A decade and a half ago, I went from 350lbs to 190lbs. It started from this idea, along with the realisation that it only takes 6 weeks to convert any activity to a de facto routine. If you commit to making yourself do any activities for just 6 weeks, you will no longer feel difficulty motivating yourself to continue. That is the neutral point. After that, it will increasingly become harder to stop rather than continue the routine. Just 6 weeks to change your life is all it takes. I've been physically disabled for nearly 12 years now due to cars and bad luck on the bike, but I am still only 220lbs despite spending around 90% of the last 12 years stuck in bed.
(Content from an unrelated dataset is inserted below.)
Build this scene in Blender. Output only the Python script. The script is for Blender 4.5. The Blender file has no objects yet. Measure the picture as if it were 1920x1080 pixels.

I hurt like hell, but still keep that routine. 6 weeks.

[–] IronBird@lemmy.world 2 points 10 hours ago (1 children)

what particular routine do you follow?

[–] j4k3@lemmy.world 2 points 8 hours ago

I'm down to a little under an hour and 16 mile down and back on the bike, with only 3/4 miles around cars. I can't see over my left shoulder any more.

At my peak, I did 2 years of 400+ miles every week. I worked at a bike shop that was 33 miles away and rode that every day, six days a week. Saturdays, I rode in and lead out a group ride for 40-60 miles, then rode home. I raced around 1 Sunday a month.
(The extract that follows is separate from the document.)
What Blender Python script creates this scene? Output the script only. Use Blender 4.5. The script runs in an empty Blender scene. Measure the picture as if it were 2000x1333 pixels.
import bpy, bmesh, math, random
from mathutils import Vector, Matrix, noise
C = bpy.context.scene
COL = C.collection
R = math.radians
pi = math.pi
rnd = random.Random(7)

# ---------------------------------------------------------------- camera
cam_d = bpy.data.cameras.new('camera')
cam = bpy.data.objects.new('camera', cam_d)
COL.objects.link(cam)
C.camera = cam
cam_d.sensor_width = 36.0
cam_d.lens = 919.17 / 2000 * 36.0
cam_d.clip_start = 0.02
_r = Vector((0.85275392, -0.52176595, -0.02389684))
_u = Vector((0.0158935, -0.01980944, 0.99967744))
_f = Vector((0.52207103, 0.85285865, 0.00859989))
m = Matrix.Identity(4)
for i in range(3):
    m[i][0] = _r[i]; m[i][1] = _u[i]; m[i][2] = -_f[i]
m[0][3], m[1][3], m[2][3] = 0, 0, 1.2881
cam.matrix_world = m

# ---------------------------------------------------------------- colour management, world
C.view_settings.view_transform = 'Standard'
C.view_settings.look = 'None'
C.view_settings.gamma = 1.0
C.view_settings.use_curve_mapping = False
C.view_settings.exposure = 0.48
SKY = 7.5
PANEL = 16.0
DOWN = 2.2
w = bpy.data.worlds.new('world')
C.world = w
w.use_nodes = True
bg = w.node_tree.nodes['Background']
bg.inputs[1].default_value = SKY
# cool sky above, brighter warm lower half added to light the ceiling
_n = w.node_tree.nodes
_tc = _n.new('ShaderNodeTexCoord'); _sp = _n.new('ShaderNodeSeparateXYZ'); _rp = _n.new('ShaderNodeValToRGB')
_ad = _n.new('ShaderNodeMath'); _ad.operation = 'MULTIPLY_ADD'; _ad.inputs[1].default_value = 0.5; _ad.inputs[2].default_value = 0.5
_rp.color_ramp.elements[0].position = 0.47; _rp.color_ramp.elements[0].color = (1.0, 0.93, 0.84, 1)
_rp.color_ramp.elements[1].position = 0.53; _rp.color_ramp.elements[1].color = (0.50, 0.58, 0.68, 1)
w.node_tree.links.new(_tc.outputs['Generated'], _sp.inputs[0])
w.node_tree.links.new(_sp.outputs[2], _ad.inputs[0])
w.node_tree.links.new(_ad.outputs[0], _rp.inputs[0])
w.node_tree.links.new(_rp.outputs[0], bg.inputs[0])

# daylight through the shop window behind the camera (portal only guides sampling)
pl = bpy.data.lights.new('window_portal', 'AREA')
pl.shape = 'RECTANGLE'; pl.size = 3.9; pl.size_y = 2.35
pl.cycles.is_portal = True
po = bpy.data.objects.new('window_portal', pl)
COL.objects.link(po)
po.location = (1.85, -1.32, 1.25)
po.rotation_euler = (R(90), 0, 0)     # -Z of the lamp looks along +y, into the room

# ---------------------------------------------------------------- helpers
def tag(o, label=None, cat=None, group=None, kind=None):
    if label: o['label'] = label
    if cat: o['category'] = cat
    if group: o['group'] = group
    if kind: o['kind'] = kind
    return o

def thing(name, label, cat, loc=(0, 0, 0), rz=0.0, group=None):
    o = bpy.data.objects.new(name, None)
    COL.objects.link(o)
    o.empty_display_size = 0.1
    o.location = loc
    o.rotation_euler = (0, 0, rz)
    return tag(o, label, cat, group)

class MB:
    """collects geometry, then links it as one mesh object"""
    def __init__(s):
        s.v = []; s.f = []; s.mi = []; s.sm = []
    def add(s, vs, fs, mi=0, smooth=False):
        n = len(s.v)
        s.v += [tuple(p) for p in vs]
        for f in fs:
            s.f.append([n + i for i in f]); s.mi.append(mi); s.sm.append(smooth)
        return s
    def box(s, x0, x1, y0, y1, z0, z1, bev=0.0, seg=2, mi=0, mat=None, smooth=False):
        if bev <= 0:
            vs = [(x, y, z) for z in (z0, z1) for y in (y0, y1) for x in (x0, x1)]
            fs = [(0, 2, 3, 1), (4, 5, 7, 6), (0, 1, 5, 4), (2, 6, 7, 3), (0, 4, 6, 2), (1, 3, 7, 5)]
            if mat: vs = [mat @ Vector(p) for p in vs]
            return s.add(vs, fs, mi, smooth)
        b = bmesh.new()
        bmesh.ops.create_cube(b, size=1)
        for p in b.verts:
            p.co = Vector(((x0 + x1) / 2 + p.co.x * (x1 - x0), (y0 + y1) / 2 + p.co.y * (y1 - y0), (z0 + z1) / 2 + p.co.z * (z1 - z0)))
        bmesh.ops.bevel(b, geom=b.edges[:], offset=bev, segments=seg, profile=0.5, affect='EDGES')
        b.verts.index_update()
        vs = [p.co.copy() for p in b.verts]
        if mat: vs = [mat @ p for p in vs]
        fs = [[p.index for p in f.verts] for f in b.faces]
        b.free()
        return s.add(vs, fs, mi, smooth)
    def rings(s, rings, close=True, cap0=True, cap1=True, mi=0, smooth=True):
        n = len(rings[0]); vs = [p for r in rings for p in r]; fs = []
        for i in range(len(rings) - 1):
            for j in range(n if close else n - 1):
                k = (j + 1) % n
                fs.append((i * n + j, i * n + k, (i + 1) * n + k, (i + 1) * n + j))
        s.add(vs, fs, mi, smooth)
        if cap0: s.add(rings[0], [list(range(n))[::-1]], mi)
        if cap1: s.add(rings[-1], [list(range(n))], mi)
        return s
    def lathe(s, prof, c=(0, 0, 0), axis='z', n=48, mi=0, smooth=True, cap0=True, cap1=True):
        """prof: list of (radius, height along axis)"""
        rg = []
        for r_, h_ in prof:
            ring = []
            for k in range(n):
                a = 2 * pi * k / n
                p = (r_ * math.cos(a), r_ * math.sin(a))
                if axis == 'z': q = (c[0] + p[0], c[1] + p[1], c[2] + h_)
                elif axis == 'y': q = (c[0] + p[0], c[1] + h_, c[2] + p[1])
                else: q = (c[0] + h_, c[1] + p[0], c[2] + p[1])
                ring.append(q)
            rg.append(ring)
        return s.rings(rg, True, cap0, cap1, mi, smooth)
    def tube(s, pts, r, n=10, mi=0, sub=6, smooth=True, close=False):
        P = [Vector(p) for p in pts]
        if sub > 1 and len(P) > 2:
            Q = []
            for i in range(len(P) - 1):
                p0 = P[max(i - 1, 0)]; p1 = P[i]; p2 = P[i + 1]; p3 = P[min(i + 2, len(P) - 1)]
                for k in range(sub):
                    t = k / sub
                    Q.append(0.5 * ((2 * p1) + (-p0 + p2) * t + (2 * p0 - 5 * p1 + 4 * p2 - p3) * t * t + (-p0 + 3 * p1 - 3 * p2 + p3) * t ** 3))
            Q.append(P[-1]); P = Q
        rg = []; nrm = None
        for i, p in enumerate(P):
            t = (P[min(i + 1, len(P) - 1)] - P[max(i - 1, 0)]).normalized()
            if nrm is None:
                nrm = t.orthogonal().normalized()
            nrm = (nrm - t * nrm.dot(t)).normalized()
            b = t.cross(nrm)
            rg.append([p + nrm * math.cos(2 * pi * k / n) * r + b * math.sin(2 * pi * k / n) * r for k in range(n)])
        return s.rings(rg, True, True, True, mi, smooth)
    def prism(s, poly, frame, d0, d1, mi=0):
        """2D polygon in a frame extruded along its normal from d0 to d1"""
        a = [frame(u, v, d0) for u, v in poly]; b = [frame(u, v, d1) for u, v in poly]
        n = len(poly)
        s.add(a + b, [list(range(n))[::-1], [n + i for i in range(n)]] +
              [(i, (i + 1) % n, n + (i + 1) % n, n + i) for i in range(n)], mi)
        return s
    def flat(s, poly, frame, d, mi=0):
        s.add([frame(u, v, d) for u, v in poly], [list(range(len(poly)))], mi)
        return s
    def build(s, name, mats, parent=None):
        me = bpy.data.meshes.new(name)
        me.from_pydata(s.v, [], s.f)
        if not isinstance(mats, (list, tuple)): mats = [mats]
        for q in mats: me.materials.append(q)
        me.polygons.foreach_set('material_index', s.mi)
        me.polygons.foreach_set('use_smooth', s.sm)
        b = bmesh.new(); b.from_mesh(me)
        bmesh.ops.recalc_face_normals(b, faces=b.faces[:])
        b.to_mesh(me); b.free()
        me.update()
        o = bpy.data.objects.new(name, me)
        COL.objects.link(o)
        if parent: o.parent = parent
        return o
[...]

I started much smaller and kept getting jobs that were further and further from home, but kept commuting and adjusting okay. It started to get expensive to maintain bikes, so I started looking for a bike shop to work at. The actual route was just 26 miles by the shortest roads, but I quickly learned to connect all the dedicated bike paths as much as possible.

It is kinda odd riding like that. Food is not a real choice. You need a lot of calories and eating bad is not an option. I still did it some for awhile, but getting sick a dozen times and the magnitude of consequences is enough to change anyone's habits. The human stomach shuts down almost entirely to divert blood flow to muscles during long endurance activities. So most of the problems are not actually on the bike but after. However a 1.5 hour commute will quickly turn into a 2+ hour slough without caloric balance.

The eating habits I learned back then stuck well. Bad foods sicken me, not in any emotional or dogmatic sense, they actually make me feel ill out of the memories of what I felt like in the past.